Through tears, she shared with me that she was ordained in her country, but was part of a conservative church there – and was currently struggling with living her most authentic bisexual life in that context. What struck her was the fact that I was so open about both my sexuality and also my role within the church. In her home, this is not done.

She told me that she had been struggling with her sexuality and finally realized that she was bi, and (thanks to the internet) had found an online community to learn from and lean on. However, she had never met a bi woman in person – she had literally never met anyone else like her in person in her life – and so for her, meeting me was huge. I felt deep responsibility and honor in that moment and we both teared up and embraced, right in the middle of the bustling conference room.

Up until that moment at the GM Board Meeting, I had been very intentional in my itineration trips to speak up about my sexuality when I presented my work to various churches – though I usually just mentioned it in passing. I realized in that moment just how vital this was, and I vowed to speak about it more as I traveled to churches and told my story.

There are a lot of people in the world who think that only ordained heterosexual white men in their mid-30’s can do church work; that’s often the stereotype of a mission coworker. Lay people in the church worry about not being ordained, young people worry about not being more experienced, LGBTQ folks worry about not being the right fit. I could go on and on, but you get the point.

So many people worry about not being enough for church work – but I’m here to tell you that God doesn’t have a type and that the Creator invites us all to join Her in Her holy work.

It’s not just men, not just ordained folks, not exclusively Caucasian people, and not strictly people who identify as heterosexual. There are no rules in this. God is still speaking, and She’s calling to us all.

I was hyper aware of this all as I finished up my itineration in the US and made a point to open up more to congregations about my sexuality and how it tied into my faith and my calling. I was amazed at the reactions from people – they were more supportive and energized about my truth than I ever could have anticipated.

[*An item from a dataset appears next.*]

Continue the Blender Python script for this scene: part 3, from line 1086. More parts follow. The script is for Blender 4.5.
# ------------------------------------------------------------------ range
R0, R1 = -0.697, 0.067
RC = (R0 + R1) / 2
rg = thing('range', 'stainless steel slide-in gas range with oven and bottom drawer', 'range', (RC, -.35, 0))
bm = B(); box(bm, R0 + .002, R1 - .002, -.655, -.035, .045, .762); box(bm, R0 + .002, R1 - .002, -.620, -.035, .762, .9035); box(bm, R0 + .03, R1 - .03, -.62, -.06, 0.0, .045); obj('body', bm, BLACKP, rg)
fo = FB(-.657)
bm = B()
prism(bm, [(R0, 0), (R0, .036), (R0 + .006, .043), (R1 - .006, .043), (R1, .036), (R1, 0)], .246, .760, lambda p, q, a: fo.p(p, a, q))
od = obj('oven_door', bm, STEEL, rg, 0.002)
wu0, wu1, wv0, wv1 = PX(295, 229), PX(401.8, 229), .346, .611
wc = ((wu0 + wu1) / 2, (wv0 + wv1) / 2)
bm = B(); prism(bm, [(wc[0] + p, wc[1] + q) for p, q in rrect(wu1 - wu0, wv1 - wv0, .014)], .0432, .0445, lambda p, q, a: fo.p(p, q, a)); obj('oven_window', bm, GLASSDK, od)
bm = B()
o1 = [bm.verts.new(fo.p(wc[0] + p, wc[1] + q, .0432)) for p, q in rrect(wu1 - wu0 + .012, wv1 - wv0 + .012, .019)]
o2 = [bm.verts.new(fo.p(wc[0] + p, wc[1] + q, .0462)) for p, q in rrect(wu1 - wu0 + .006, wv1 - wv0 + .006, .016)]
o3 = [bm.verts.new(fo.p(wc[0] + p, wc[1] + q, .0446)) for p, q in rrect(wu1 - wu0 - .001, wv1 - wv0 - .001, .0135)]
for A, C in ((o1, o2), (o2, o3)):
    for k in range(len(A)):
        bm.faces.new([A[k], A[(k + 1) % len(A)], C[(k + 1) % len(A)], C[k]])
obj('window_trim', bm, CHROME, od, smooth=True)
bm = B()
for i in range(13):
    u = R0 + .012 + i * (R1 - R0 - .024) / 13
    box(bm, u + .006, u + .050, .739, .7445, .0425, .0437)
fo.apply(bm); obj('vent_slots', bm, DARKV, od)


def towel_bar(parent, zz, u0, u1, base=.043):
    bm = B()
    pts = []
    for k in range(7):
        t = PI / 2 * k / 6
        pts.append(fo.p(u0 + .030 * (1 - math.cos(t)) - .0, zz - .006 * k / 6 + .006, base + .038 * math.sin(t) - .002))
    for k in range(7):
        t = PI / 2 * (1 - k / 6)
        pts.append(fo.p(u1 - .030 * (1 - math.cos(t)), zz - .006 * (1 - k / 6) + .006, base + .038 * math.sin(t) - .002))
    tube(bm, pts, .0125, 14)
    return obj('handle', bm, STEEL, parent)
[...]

Now that I’m in Greece, I am again in a more conservative church context than what I’m accustomed to in the United Church of Christ. Despite this, I’m more certain now than ever that part of my calling is to be open about my sexuality in the midst of my church work – to educate the people around me that there is no exact formula for who God calls.


Then I heard the voice of the Lord saying, “Whom shall I send, and who will go for us?” And I said, “Here am I; send me!”